Vermeintliche Wahrheiten driften unversöhnlich auseinander

Möglicherweise hat auch die Struktur der BAO Trio beim BKA zur Verwirrung beigetragen. Über 400 Beamte, die isoliert einzelne Aufträge abzuarbeiten hatten. "Kleinteilig", nennt das Clemens Binninger: "Für jede Spur ein Kommissar."

Es ist nichts Geringeres, als die zentralen Ermittlungen in der NSU-Terrorserie, die in Frage gestellt sind. Auch durch die Arbeit dieses Ausschusses. Schon das Oberlandesgericht in München, wo Beate Zschäpe, Ralf Wohlleben und drei weitere Männer angeklagt sind, hat wegen Ermittlungsmängeln verschiedene Nachermittlungen veranlasst. Beispielsweise über die Sprengkraft der beiden Bomben in Köln in der Probsteigasse im Januar 2001 und in der Keupstraße im Juni 2004. Und auch aktuell finden weiterhin vielerlei Ermittlungen im NSU-Komplex statt. Warum, wenn doch Alles in der Vergangenheit liegen soll?

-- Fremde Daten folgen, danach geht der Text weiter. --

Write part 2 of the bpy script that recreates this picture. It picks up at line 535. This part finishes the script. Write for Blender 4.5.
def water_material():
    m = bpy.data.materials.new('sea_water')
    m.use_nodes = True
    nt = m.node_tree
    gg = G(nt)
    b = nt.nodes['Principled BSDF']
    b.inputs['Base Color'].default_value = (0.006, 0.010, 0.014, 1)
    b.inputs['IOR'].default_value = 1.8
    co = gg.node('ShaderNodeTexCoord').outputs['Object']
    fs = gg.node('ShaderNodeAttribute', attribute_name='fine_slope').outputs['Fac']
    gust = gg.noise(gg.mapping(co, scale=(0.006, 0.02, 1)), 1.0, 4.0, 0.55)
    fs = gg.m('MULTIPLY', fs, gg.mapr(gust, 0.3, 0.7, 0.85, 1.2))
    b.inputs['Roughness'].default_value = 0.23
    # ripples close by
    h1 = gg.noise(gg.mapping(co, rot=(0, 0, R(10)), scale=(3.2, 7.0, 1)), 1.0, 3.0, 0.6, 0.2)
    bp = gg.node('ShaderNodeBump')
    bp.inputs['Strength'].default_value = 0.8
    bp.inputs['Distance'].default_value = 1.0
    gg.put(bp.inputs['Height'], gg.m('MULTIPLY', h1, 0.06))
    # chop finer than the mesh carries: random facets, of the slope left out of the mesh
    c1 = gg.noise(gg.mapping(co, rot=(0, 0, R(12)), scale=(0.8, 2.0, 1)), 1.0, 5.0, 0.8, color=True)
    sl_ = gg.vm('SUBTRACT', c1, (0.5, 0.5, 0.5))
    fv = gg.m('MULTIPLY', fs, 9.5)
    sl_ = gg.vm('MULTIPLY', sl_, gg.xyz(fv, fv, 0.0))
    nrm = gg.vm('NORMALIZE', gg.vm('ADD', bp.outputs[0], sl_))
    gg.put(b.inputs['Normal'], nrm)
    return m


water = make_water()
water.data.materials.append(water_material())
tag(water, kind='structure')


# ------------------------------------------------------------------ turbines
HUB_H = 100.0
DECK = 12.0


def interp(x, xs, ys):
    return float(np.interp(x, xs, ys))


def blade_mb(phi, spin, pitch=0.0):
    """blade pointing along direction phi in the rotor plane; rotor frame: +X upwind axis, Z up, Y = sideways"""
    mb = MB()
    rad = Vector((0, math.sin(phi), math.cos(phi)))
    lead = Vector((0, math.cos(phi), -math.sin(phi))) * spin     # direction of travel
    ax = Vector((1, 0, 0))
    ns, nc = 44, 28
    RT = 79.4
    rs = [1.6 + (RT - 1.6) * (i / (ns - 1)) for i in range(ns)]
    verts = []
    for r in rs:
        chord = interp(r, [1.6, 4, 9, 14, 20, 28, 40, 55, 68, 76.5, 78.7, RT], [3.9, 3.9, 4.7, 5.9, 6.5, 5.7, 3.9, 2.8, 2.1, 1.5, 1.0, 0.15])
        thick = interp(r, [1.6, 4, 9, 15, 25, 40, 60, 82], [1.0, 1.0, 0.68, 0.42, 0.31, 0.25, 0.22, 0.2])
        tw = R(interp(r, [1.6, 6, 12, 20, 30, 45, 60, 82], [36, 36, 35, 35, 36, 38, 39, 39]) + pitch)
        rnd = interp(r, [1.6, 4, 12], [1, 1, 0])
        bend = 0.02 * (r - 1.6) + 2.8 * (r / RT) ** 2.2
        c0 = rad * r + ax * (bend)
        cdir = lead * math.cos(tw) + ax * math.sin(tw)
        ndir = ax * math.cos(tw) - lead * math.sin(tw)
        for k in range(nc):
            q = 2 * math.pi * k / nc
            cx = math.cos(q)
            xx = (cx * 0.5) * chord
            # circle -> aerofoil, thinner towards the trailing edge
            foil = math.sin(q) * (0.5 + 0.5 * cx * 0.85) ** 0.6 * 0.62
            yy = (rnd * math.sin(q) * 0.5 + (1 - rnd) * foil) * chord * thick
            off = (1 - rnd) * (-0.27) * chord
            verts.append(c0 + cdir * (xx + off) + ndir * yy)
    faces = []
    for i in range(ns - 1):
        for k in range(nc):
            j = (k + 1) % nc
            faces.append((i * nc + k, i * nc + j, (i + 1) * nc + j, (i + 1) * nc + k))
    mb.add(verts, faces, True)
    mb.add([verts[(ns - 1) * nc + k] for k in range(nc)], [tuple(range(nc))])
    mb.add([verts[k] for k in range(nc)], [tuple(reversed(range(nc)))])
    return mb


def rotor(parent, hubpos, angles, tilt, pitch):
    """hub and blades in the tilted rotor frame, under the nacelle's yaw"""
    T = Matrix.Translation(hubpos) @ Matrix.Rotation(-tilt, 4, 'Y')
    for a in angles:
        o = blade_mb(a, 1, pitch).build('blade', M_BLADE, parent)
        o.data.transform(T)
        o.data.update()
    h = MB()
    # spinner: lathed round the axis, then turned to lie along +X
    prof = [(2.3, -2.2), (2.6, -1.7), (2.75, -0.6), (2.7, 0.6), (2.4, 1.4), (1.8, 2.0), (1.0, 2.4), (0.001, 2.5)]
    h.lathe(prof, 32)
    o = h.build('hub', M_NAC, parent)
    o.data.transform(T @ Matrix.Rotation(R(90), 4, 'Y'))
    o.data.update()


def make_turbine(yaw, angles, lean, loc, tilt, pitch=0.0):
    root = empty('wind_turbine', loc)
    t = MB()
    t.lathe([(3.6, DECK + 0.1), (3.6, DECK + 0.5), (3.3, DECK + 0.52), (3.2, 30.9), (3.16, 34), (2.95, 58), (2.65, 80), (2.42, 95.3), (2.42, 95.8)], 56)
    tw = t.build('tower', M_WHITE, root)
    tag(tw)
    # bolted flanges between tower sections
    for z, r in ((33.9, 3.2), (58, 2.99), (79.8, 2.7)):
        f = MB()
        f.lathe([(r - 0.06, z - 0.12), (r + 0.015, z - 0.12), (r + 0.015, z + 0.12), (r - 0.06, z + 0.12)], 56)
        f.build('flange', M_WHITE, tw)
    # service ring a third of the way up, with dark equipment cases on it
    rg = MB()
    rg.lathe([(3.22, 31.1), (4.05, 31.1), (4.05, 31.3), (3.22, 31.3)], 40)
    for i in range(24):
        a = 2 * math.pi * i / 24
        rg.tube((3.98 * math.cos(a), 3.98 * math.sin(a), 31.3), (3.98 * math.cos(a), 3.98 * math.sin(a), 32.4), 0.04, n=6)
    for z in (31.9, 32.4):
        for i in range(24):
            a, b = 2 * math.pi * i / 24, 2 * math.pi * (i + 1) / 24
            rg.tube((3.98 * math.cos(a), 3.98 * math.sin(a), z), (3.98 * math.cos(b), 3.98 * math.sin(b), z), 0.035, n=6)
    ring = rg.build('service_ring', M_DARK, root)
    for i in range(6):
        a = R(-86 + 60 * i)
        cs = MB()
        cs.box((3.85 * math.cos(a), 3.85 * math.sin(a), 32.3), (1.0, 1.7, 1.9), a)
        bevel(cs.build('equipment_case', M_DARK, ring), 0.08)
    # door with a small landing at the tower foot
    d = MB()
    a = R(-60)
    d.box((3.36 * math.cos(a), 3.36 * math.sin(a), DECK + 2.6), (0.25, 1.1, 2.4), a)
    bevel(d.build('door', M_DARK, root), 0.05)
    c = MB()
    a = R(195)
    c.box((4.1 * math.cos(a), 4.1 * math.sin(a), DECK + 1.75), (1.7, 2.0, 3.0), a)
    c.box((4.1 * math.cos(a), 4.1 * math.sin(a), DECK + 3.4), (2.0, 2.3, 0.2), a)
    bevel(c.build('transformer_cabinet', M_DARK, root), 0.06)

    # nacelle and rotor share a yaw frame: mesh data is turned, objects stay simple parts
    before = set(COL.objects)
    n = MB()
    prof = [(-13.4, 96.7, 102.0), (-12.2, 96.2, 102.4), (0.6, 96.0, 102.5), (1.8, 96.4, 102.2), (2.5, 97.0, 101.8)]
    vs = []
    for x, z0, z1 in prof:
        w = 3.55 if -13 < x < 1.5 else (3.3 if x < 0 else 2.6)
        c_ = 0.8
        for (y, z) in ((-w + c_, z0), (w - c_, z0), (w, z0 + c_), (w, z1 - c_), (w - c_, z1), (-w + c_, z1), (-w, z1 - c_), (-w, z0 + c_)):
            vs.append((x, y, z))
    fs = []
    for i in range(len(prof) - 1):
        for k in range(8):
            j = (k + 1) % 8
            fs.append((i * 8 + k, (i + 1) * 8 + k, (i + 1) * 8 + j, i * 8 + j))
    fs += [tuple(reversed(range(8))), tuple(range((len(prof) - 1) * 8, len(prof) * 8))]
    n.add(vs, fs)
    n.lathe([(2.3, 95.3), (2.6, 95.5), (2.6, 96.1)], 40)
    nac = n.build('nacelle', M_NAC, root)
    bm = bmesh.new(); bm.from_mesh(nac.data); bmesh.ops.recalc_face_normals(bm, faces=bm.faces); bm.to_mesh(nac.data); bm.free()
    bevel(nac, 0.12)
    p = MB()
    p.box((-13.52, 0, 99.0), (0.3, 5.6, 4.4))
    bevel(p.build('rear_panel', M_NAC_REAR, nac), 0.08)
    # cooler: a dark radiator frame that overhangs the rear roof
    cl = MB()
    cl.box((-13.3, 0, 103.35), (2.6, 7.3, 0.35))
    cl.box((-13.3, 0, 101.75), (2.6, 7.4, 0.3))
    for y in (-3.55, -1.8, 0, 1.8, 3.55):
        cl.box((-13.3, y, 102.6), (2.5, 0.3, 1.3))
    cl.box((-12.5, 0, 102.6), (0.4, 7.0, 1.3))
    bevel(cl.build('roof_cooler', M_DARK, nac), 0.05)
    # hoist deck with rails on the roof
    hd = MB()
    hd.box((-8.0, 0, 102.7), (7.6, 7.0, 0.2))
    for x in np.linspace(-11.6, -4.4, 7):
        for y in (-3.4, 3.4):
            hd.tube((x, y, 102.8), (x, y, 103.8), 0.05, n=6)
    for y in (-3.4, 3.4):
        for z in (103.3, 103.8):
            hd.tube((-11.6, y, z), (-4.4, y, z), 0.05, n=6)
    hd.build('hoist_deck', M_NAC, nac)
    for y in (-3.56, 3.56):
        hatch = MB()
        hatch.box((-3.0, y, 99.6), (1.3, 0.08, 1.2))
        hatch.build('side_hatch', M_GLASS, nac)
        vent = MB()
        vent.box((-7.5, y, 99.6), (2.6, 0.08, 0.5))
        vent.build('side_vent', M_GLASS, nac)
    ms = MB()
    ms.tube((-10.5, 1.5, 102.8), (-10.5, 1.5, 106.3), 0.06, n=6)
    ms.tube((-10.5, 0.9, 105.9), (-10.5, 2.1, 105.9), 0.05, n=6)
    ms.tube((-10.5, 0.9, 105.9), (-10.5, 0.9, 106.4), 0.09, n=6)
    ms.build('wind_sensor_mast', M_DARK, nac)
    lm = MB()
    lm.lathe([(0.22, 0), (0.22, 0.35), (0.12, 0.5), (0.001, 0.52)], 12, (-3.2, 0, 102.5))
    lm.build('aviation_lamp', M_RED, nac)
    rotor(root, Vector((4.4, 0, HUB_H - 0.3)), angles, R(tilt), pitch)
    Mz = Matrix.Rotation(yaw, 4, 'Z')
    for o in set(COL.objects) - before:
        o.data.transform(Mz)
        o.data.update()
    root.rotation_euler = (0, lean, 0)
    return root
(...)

Der U-Ausschuss des Bundestages nimmt seit Anfang des Jahres die bisherigen Ermittlungen regelrecht auseinander. Ein ums andere Mal müssen die Ermittler Antworten schuldig bleiben. Sie werden regelrecht vorgeführt. Das mag zwar nicht die Absicht des Ausschusses sein, es ist aber das Ergebnis. Zu Hilfe kommt einigen Abgeordneten ihre eigene berufliche Qualifikation: Nicht weniger als sechs Mitglieder des Ausschusses sind Polizisten. Abgeordnete als die besseren Ermittler?

Fest steht: Die vermeintlichen Wahrheiten über den "Nationalsozialistischen Untergrund" driften unversöhnlich auseinander. Hier der Generalbundesanwalt als die maßgebliche Ermittlungs- und Deutungsinstanz der BRD, der sagt: Der NSU bestand aus drei Personen und ist mit dem Tod der Männer aufgelöst. Dort der Untersuchungsausschuss des Bundestages, der Fragen formuliert, wie die von Armin Schuster, CDU: Kennen wir eigentlich dieses Netzwerk wirklich? Kennen wir alle Unterstützer? Kennen wir eigentlich den Kopf schon?